Saving Graces

Aug 21, 2010 01:19

This week's fannish5: Every bad movie or series seems to have one character that's too good for it, or even makes an otherwise dreadful thing worth sitting through. Who are your five favorite characters from things you otherwise hated, or would have hated without them?

1) The Postman: Tom Petty. The Postman is a dire movie. It's ugly, everything is brown, mild-mannered Kevin Costner completely fails at playing an antihero and it's approximately one thousand hours long. The only enjoyable stretch of the interminable slog of a film is when Costner's titular Postman (the film is set after war and plague have thrown civilization into a near-Mad Max of post-apocalyptic ruin, which in this movie takes roughly sixteen years) delivers some mail to a town situated on top of an old dam and meets the mayor, none other than Tom Petty --- and not Tom Petty playing a character, actually Tom Petty. Petty is a crazy person who at one point zip lines across the dam and spends all of his scenes reminding the viewer what charisma is like.

2) Wing Commander: Paladin. Wing Commander is a squarely average space battle movie but Tchéky Karyo is just fantastic in it. He plays his part (aspects of which shamelessly lift from the UC Gundam newtypes) like he's a Jedi sage. It's the kind of character where when he leaves the scene you sigh as you realize you're in for three scenes of whiny hotshot pilots saying the same lines that whiny hotshot pilots always say in these movies before he gets to come back.

3) The Drizzt Saga: Jarlaxle Banrae. The Drizzt series is wildly popular despite its hero being the biggest wet blanket in all of fantasy. The turning point for me is the moment Jarlaxle shows up in all of is true neutral, eyepatch-and-pimp-hat wearing glory. Jaxlaxe brings nothing but good things to the story and is instrumental in turning villain Artemis Entreri into a character rather than an ambulatory magic dagger.

4) Boondock Saints: Agent Smecker. This is cheating a bit because I actually really like Boondock Saints but it's undeniable truth that the entire thing falls apart without Willem Dafoe running away with ever scene he's in. I have a well-known soft spot for brilliant detectives so the scenes of Smecker virtually channeling crime scenes would obviously score points with me, but my favorite scene in the movie is one Smecker's not even in: it's when Connor, Murphy and Rocco learn that Smecker is the one trying to track down the "Saints." Rocco has no idea who he is but Connor and Murph met him earlier in the film and let Rocco know that Smecker is a genius and a serious threat to their little Kill-All-The-Evildoers mission.

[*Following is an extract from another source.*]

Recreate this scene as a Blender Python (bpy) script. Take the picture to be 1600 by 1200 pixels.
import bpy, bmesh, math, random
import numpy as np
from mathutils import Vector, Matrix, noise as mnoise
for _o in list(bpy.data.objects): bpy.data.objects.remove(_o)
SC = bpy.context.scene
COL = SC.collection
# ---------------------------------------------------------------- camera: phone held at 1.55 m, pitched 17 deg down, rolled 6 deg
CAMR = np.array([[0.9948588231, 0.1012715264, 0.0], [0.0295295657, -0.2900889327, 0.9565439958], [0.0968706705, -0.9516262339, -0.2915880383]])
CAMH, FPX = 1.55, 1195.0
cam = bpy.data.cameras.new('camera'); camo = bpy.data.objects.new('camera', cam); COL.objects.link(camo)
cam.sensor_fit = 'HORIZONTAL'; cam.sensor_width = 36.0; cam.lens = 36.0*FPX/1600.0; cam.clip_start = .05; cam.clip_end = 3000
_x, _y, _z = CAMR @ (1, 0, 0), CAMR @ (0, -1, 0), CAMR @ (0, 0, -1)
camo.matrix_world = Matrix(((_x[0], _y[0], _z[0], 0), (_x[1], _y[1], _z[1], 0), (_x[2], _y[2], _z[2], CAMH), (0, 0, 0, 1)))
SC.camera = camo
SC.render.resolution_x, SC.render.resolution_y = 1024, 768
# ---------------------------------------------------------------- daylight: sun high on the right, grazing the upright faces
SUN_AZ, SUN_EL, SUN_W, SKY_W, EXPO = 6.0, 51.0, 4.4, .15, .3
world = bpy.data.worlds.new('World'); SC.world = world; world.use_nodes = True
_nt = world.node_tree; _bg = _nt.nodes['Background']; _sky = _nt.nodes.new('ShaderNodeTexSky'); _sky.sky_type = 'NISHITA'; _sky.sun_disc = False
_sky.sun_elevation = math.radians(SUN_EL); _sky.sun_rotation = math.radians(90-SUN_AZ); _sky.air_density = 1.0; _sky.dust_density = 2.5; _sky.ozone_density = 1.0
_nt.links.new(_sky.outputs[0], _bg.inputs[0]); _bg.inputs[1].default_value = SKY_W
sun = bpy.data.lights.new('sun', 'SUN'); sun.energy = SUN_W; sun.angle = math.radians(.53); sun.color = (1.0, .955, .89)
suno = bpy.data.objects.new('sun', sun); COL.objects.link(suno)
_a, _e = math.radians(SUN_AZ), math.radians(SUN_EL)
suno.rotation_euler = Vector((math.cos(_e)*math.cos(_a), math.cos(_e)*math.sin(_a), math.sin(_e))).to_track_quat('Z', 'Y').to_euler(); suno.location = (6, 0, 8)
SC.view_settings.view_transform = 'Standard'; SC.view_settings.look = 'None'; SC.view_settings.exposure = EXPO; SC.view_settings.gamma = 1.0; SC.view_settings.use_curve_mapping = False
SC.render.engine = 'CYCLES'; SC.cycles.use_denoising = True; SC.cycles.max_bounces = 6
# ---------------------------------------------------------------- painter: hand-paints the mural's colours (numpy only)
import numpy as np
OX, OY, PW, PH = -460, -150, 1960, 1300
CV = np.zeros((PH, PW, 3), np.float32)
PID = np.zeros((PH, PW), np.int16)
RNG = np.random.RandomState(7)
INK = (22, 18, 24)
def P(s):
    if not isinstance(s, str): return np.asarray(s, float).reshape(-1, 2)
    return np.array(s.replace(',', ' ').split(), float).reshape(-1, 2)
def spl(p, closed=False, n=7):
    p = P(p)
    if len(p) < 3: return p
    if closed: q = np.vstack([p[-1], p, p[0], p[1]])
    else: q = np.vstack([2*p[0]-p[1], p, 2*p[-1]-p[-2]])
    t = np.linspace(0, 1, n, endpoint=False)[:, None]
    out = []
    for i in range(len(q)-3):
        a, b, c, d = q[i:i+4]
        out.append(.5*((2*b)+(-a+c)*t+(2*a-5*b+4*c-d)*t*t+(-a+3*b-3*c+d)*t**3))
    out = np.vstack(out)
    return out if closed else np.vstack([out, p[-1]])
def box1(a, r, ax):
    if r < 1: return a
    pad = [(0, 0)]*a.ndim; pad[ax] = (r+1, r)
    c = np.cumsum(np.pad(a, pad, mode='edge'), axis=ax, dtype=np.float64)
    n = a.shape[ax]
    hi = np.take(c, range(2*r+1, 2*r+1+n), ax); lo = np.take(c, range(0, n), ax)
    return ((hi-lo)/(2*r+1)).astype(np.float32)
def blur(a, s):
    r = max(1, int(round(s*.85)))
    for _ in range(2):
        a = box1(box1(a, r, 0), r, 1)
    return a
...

Rocco, being a mob goon at heart, says they should go take care of the problem when Connor raises his hand. "He's not to be touched," he says. "He's a good man." And that's the end of that discussion. Those are the lines that make Boondock Saints more than just another vigilante flick.

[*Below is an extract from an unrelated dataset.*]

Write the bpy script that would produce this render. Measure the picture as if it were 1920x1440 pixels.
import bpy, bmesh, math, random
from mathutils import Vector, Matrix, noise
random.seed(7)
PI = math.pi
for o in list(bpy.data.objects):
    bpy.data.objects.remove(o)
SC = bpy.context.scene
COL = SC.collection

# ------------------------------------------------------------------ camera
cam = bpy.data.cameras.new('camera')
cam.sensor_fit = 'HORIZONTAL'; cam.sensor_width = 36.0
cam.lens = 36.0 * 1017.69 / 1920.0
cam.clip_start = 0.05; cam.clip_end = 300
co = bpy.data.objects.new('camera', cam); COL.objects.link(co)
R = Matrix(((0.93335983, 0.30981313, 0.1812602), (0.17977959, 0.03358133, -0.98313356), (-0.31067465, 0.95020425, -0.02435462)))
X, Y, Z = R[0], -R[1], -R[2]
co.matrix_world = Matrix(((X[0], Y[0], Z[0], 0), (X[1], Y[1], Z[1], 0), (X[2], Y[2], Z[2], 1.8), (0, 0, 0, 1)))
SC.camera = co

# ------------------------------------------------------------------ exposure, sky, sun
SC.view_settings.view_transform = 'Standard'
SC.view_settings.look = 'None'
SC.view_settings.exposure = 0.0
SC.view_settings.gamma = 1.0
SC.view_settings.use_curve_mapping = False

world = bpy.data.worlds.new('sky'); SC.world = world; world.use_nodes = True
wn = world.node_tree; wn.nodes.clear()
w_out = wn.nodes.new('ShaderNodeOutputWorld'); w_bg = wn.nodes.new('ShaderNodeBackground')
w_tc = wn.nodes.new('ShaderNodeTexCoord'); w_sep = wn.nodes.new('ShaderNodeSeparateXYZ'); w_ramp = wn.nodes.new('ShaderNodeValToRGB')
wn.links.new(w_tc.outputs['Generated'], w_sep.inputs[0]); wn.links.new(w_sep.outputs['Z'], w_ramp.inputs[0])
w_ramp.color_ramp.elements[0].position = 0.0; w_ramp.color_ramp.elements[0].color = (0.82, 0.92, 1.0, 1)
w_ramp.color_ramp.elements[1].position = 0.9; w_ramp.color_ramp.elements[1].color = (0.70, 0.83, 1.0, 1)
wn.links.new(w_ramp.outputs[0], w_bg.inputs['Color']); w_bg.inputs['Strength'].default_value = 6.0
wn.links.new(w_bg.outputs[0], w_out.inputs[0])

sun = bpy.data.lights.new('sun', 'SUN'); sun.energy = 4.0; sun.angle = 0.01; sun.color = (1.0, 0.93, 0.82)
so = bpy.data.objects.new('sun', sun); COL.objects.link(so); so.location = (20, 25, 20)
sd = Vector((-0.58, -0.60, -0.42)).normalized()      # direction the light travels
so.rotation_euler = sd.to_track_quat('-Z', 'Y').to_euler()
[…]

5) Jumper: Griffin. Jumper is yet another movie about a teenager developing superpowers only to whine about how much they want to be normal, only in this the teen is played by Hayden Christensen, which makes everything worse somehow. About halfway through Christensen meets Griffin, another "jumper" (read: teleporter) which a great accent and a desert lair. We quickly find out that Griffin has been living by his wits and is actively being hunted by Samuel L. Jackson, forcing viewers to wonder why we've been forced to hang out with X-Men Anakin while this has been going on all movie.